Existing law requires a school district, county superintendent of schools, or charter school maintaining kindergarten or any of grades 1 to 12, inclusive, to provide a needy pupil with one nutritionally adequate free or reduced-price meal during each schoolday, and authorizes a school district or county office of education to use funds available from any federal program, including the federal School Breakfast Program, to comply with that requirement. Existing law generally requires a school district or a county superintendent of schools to provide breakfast and lunch free of charge to all pupils at a very high poverty school, as defined.
This bill would require the State Department of Education to develop and post on its internet website guidance for local educational agencies participating in the federal School Breakfast Program that maintain
kindergarten or any of grades 1 to 6, inclusive, on how to serve eligible nonschoolaged children breakfast or a morning snack at a local educational agency schoolsite. The bill would define “eligible nonschoolaged child” to mean a child who is not enrolled in school and who is a sibling, half-sibling, or step-sibling of, or a foster child residing with, a pupil who is eligible for a free or reduced-price breakfast.

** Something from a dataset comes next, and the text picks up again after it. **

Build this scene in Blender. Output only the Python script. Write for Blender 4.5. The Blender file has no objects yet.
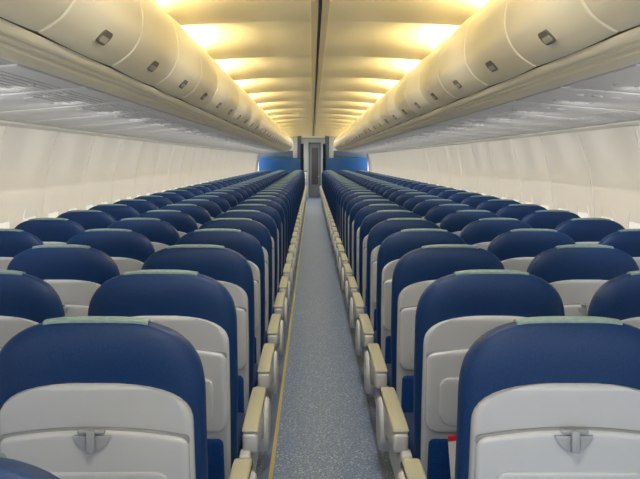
import bpy, bmesh, math, random
from mathutils import Vector, Matrix
random.seed(4)
C = bpy.context.scene
col = C.collection
PI = math.pi
try:
    C.view_settings.view_transform = 'Standard'
except Exception: pass

# ------------------------------------------------------------ materials
def mat(name, c, rough=.5, noise=0, nscale=200, c2=None, bump=0, metal=0, emit=None, es=0, sheen=0, spec=None):
    m = bpy.data.materials.new(name); m.use_nodes = True
    nt = m.node_tree; b = nt.nodes['Principled BSDF']
    b.inputs['Base Color'].default_value = (*c, 1); b.inputs['Roughness'].default_value = rough
    b.inputs['Metallic'].default_value = metal
    if spec is not None: b.inputs['Specular IOR Level'].default_value = spec
    if sheen: b.inputs['Sheen Weight'].default_value = sheen
    if emit:
        b.inputs['Emission Color'].default_value = (*emit, 1); b.inputs['Emission Strength'].default_value = es
    if noise or bump:
        tc = nt.nodes.new('ShaderNodeTexCoord'); n = nt.nodes.new('ShaderNodeTexNoise')
        n.inputs['Scale'].default_value = nscale; n.inputs['Detail'].default_value = 4
        nt.links.new(tc.outputs['Object'], n.inputs['Vector'])
        if noise:
            r = nt.nodes.new('ShaderNodeValToRGB')
            r.color_ramp.elements[0].position = .5-noise; r.color_ramp.elements[1].position = .5+noise
            r.color_ramp.elements[0].color = (*c, 1); r.color_ramp.elements[1].color = (*(c2 or c), 1)
            nt.links.new(n.outputs['Fac'], r.inputs['Fac']); nt.links.new(r.outputs['Color'], b.inputs['Base Color'])
        if bump:
            bp = nt.nodes.new('ShaderNodeBump'); bp.inputs['Strength'].default_value = bump; bp.inputs['Distance'].default_value = .002
            nt.links.new(n.outputs['Fac'], bp.inputs['Height']); nt.links.new(bp.outputs['Normal'], b.inputs['Normal'])
    return m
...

The bill would require a guardian of an eligible nonschoolaged child to be present in order for the nonschoolaged child to receive breakfast or a morning snack.
The bill would require the department to evaluate the guidance and to submit the evaluation to the Legislature by January 1, 2024. The bill would require a local educational agency that chooses to implement the department’s guidance to submit to the department certain information relating to serving breakfast and morning snacks to nonschoolaged children.